Rewind 7 years…
During my time teaching theoretical #Physed, I would get a number of assignments that would be sent to me via email in Word. I would never know if students had plagiarised from one another, copied off the internet (could do a quick google search to see), or copied out of a book. I would look to see if paragraphs matched the style of the rest of the assignment and you would know if some work didn’t quite fit the rest of the assignment.
Fast forward to the present day…
You have just had handed in an assignment through Google Docs and you are not too sure if all the student’s work is their own.
You could click the revision history to see if anyone had helped the student with a piece of work.
This can be done by clicking:
File -> See revision history
Or you can go to the Chrome store and download
‘Draftback’.
The download link is here: mradampe.com/draftback
The best way to describe draftback is the revision history on steroids! (Keeping with the health theme :D).
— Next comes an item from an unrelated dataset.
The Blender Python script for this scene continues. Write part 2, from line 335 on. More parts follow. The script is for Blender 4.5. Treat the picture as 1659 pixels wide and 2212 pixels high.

Draftback will perform an instant replay of the assignment so you can watch how the assignment was created. If you click ‘document graphs and statistics’ you will be able to see how long the piece of work took and when the majority of the assignment was completed making it the ultimate ‘spy’ tool when checking students work. Giving that instant replay of an assignment could be a very powerful teaching tool.
I have also used it when students have been collaborating on one assignment to see how long each student spent on the document. Sharing the work load rather than one individual doing all the work. Great for teaching and learning and ensuring all students are contributing.
Give it a go and use it as part of your armoury when grading pieces of work.